COMEX gold futures fell 1.53% to $1,087.30 an ounce, while spot gold was 1.49% or $16.50 lower at $1,087.42 an ounce, extending overnight declines. COMEX silver fell 1.69% or 25 cents to $14.73 an ounce, while spot platinum was 0.88% or $8.34 lower at $942.16 an ounce.

“The strong dollar knocked commodities down across the board with gold and silver seeing some of the biggest losses. With bank deposits and US treasuries now set to yield more, precious metals as non-yielding assets are losing their allure as a safe-haven,” said Jasper Lawler, analyst at CMC Markets.

Base metals also felt the heat from a stronger dollar, with greenback priced raw material imports turning dearer for emerging markets considered their primary importers. Akin to gold in the precious metals complex, copper carried the can for base metals.

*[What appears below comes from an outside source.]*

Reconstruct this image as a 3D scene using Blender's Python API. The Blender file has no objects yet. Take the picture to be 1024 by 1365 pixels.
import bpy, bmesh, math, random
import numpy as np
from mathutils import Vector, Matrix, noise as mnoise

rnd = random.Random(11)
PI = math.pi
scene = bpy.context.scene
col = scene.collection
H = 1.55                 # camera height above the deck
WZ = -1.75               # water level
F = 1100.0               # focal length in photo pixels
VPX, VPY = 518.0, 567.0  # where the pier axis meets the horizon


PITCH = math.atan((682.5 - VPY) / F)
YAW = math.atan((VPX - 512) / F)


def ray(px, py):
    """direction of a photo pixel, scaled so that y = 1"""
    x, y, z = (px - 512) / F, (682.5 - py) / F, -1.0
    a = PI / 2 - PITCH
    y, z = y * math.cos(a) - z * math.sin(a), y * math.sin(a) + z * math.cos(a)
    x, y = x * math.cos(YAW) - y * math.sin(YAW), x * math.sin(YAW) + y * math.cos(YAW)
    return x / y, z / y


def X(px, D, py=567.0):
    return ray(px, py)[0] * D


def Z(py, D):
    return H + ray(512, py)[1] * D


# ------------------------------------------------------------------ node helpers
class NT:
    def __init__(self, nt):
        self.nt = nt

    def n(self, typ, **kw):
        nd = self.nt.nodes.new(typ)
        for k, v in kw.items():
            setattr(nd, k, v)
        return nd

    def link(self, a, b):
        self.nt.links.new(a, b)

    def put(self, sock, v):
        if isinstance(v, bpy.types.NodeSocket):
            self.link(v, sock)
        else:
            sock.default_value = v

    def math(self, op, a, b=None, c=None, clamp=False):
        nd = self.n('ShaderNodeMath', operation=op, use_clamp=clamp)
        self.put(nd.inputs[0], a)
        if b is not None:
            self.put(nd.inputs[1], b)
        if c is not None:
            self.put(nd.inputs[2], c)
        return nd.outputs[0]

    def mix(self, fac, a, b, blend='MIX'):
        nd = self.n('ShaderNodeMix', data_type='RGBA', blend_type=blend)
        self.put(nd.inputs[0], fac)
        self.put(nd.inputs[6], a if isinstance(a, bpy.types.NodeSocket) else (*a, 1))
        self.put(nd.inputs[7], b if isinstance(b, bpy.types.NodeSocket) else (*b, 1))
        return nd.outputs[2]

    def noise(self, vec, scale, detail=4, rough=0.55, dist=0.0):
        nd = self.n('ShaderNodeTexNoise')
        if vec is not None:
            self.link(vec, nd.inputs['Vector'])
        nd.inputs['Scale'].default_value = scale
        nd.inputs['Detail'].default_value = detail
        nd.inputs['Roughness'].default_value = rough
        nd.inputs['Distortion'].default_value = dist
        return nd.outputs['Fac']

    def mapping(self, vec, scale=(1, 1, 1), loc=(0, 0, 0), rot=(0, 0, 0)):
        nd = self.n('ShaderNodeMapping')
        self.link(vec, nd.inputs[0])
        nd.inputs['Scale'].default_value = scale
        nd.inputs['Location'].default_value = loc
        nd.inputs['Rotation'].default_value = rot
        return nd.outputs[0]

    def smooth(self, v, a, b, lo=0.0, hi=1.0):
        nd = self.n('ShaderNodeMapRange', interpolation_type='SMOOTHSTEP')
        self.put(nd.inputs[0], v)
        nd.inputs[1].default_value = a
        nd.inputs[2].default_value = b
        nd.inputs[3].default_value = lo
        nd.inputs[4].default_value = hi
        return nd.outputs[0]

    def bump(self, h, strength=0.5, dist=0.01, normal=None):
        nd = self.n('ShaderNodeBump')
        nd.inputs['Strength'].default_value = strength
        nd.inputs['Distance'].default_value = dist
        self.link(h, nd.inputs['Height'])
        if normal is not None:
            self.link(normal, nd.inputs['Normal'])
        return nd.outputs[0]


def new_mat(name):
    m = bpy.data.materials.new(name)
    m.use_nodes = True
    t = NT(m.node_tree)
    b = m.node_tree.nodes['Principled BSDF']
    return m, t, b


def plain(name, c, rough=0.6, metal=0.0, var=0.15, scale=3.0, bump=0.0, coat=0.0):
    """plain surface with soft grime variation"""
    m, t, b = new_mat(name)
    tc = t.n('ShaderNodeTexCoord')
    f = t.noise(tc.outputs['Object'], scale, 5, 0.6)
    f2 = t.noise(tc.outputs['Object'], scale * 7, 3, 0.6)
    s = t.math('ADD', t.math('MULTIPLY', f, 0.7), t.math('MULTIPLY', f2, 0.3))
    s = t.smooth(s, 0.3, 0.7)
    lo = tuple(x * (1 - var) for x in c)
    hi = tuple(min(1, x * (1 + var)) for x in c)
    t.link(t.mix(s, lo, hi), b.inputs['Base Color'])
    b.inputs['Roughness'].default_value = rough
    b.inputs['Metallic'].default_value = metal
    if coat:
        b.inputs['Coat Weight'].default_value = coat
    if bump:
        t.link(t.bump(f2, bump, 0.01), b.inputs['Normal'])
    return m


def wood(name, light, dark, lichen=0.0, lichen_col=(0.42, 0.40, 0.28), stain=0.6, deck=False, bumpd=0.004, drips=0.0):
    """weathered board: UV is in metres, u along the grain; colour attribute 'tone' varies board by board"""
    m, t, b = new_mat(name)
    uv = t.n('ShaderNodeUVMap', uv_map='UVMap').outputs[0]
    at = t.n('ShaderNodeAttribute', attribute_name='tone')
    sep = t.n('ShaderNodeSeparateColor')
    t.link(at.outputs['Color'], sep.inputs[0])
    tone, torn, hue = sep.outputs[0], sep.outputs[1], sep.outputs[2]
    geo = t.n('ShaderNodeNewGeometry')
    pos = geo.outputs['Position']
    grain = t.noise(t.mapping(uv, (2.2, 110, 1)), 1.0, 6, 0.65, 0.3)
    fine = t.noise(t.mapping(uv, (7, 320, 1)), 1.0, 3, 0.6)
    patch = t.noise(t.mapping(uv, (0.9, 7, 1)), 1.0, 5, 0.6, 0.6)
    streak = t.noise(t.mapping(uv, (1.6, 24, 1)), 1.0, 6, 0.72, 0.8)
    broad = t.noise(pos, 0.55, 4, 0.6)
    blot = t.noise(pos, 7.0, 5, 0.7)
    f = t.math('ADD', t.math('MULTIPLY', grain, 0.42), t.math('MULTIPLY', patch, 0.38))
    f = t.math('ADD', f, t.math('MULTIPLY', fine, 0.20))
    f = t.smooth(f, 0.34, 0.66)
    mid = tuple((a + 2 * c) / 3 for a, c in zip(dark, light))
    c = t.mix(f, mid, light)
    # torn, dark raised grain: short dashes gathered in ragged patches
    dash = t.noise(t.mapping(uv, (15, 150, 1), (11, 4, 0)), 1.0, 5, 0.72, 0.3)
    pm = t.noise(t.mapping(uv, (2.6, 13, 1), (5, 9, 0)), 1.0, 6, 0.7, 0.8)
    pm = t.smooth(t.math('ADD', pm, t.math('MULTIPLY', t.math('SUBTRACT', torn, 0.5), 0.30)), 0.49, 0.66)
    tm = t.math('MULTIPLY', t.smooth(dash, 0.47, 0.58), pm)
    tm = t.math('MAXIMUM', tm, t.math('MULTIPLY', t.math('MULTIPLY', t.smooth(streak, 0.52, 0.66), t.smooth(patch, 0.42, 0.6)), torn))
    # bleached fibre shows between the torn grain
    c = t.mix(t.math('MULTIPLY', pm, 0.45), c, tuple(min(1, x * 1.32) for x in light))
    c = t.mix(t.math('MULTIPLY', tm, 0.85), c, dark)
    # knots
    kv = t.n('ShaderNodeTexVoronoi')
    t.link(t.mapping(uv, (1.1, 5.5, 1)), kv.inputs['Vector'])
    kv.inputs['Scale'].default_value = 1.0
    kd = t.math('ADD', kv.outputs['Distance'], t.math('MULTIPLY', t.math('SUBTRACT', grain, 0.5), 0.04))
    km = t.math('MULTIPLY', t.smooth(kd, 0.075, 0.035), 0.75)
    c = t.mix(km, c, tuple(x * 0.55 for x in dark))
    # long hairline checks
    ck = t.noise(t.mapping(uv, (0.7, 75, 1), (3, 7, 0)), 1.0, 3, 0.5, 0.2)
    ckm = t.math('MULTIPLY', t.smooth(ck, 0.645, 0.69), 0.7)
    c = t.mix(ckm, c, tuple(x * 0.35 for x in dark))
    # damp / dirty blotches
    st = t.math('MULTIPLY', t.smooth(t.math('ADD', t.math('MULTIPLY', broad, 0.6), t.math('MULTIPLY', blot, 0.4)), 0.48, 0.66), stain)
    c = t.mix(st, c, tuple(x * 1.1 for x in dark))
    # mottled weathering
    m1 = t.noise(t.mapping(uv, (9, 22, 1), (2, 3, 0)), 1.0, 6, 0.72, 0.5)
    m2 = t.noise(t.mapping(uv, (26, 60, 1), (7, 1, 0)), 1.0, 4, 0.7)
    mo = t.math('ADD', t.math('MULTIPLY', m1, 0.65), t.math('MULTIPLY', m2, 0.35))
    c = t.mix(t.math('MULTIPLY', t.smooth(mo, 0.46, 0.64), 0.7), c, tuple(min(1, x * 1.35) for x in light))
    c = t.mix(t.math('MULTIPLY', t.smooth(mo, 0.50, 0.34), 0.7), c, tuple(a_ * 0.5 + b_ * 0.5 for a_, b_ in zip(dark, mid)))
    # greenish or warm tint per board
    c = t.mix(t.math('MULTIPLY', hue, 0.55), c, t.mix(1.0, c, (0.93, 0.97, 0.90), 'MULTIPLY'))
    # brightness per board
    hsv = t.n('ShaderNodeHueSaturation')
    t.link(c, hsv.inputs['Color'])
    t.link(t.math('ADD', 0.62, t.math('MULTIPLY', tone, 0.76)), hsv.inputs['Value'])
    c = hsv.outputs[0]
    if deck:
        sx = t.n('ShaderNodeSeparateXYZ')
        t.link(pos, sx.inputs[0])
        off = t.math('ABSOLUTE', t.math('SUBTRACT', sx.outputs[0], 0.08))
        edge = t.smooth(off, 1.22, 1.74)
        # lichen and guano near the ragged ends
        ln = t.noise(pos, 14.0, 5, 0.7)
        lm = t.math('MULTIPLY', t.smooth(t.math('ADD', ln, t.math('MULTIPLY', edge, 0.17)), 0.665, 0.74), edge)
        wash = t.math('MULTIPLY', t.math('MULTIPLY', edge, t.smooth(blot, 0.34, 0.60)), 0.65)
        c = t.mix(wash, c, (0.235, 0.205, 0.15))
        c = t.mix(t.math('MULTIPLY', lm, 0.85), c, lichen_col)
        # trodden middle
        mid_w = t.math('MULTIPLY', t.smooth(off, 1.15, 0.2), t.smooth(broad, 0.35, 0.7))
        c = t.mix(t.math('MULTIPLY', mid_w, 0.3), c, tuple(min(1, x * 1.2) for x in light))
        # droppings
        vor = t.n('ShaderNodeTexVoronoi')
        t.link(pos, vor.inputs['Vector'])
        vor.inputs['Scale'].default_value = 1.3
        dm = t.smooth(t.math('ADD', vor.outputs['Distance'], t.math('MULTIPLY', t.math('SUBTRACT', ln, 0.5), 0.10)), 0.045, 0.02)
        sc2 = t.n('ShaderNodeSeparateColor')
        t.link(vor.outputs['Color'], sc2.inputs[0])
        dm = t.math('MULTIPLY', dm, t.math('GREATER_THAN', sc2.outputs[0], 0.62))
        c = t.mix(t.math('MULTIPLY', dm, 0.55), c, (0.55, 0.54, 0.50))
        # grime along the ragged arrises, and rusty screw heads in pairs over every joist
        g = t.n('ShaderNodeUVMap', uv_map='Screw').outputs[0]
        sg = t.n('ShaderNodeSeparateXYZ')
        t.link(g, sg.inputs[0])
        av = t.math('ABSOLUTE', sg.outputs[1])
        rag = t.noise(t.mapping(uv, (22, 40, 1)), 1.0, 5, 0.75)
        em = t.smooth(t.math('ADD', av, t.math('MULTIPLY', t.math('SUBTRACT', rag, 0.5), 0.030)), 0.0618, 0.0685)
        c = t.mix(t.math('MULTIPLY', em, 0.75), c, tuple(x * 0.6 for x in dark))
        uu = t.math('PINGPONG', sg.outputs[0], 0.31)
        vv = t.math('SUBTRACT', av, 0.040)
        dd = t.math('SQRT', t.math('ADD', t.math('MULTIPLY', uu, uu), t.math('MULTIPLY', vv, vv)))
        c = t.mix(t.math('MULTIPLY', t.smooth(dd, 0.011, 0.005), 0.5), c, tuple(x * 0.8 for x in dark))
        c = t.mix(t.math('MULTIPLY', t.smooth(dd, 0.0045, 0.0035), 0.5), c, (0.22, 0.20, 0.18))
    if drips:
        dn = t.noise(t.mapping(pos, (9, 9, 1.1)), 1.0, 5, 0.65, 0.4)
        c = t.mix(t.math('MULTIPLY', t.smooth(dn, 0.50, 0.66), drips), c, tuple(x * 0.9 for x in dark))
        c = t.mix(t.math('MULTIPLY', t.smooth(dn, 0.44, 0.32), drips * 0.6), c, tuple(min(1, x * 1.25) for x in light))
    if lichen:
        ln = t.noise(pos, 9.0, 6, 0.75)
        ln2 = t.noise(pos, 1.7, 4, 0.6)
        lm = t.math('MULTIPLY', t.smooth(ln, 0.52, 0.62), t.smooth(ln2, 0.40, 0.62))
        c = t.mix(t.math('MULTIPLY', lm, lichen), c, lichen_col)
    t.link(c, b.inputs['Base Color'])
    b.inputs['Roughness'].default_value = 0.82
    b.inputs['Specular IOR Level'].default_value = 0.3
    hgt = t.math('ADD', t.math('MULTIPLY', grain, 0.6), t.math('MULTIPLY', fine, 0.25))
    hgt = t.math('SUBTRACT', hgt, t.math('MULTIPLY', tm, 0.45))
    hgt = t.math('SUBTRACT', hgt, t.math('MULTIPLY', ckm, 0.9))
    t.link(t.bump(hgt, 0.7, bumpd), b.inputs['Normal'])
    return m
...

In late afternoon trading on the London Metal Exchange, the three-month copper delivery futures contract was down 1.0% to $4,994.50 per metric tonne, extending the previous session’s losses. Additionally, lead (down 0.2%), tin (down 0.3%) and zinc (down 0.4%) futures also traded lower. However, aluminium (up 0.7%) and nickel (up 0.4%) avoided a drop into negative territory.

Meanwhile, oil futures headed for a third day of losses, as a stronger dollar combined with oversupply concerns to dominate market sentiment. The Brent front-month futures contract for December delivery was down 1.06% or 51 cents to $47.47 per barrel, while the WTI was down 1.81% or 82 cents at $44.38 per barrel.

Oil traders continue to factor in the possibility of incremental barrels coming from Iran and Iraq, as the US Energy Information Administration reported that commercial crude inventories rose by 2.8m barrels in the last week to a total of 482.8m barrels, with US oil imports at a 25-year low.

Finally, in line with the wider commodities complex, headline agricultural futures also slipped into negative territory. CBOT corn (down 0.93%), wheat (down 0.99%), ICE cotton (down 0.26%), cocoa (down 0.61%) and CME live cattle (down 0.28%) were all trading lower in early US trading.